If we look again at the HLS formula again from the perspective of whitening as a means to compress rgb values back to the legal range, we could say that whitening does about the same thing as HLS for bright colour, only it is theoretically sounder and (I think) it looks better. Actually, we could say that HLS assumes that bright colours (such as our bright pink) are actually colours which were originally very bright and saturated, and are represented in the image as whitened. But, we will never know if our bright pastel colours (such as our pink) are just that, or are actually overexposed areas which were whitened by the medium (actually film and digital cameras behave differently here, though both use a kind of whitening). Here, we assume for simplicity and mathematical neatness that colours are just what they are. However, we do have two different choices which are appropriate for these two different situations. If colours are just what they are, we can darken the image a little when we increase saturation, to obtain an accurate high-saturation image. If some colours represent over-exposed areas (such as the sun in a sunset) we don't use darkening, as it will make the over-exposed areas look greyish (a grey sun looks pretty unnatural).
One surprising thing I discovered was that the HLS model actually introduces serious noise into pictures. I first thought that this noise was just noise in the picture that is amplified, but as it turns out, it is noise resulting from the brightness problems with L. For some colours (such as cyan), small changes in H and S lead to great changes in brightness, even while L stays the same. When we saturate, noise enters in the picture. See the test page below.
Beside saturation and brightness, ppmhsy also turned out to be quite useful for changing colour balance and contrast in a natural way. I was in fact quite surprised by the wonderful results obtained by doing brightness-preserving colour balance using HSY, and doing contrast operations in HSY space. See the test page for results.
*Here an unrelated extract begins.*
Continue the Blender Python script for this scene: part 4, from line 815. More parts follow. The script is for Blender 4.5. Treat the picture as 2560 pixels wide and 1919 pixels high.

Illustration of some functions of ppmhsy
Saturation test images
Contrast test images
The standard convolution filter has a couple of weaknesses, which I tried to remedy using a couple of special parameters. One weakness is that noise is amplified, and we especially see `white noise' in plain areas. This problem can be solved by having pixels with low contrast weigh less (similar to the `unsharp mask' threshold parameter, only continuous). A second weakness is that borders with high contrast are too much intensified. This problem is solved by reducing large changes in intensity of pixels. The result is a filter that still looks good at high sharpening factors.
pnmconvolve also supports unsharp mask sharpening. To do this, one specifies a blur operation, and then uses the blurred result as the unsharp mask.